Zum Thema Gesellschafterdarlehen ist das letzte Wort noch nicht gesprochen. Weitere wegweisende Urteile sind zu erwarten. So etwa zur Frage, welche Wechselwirkung die genannten BFH-Urteile entfalten. Das Zusammenspiel der beiden Entscheidungen bezüglich der steuerlichen Anerkennung von Forderungsausfällen eines Gesellschafters gegen seine GmbH ist noch nicht abschließend geklärt. Neben den ohnehin schon gegebenen Risiken birgt die künftige Rechtsprechung für Gesellschafter weitere Unwägbarkeiten.
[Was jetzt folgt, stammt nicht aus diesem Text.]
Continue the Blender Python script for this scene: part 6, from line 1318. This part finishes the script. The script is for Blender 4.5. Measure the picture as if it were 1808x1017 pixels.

Die aktuelle Rechtslage mahnt zu besonderer Umsicht bei der Kapitalbeschaffung. Firmen sollten bestehende Gesellschafterdarlehen und -bürgschaften kritisch prüfen. Zukünftig kommen vorrangig Finanzierungsalternativen in Betracht. Dazu zählt die offene Einlage, bei der Gesellschafter in das haftende Kapital des Unternehmens einzahlen. Auch eine verdeckte Einlage kann sinnvoll sein. Dabei verzichtet der Gesellschafter auf eine zum Zeitpunkt des Verzichts noch werthaltige Forderung. Bei Liquidation der Gesellschaft oder Veräußerung von Anteilen führen beide Varianten zu nachträglichen Anschaffungskosten, die sich steuermindernd auswirken.
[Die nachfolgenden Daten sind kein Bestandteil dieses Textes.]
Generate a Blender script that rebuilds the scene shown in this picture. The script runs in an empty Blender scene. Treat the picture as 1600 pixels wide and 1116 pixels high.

Eine lohnende Finanzierungsalternative stellen Darlehen von Familienangehörigen dar. Der Vorteil: Firmen können solche Kredite im Vorfeld eines Insolvenzverfahrens gefahrlos an die Gläubiger zurückzahlen. Vorsicht ist allerdings bei Geldspritzen von Ehegatten geboten. Das Finanzamt kann sie unter Umständen als eigenkapitalersetzend ansehen, wodurch die aktuelle BFH-Rechtsprechung zum Gesellschafterdarlehen greift. In jedem Fall gilt daher: Gesellschafter sollten immer mit ihrem steuerlichen Berater abklären, welches Finanzierungsmodell den speziellen Umständen am besten Rechnung trägt und Risiken weitestgehend vermeidet.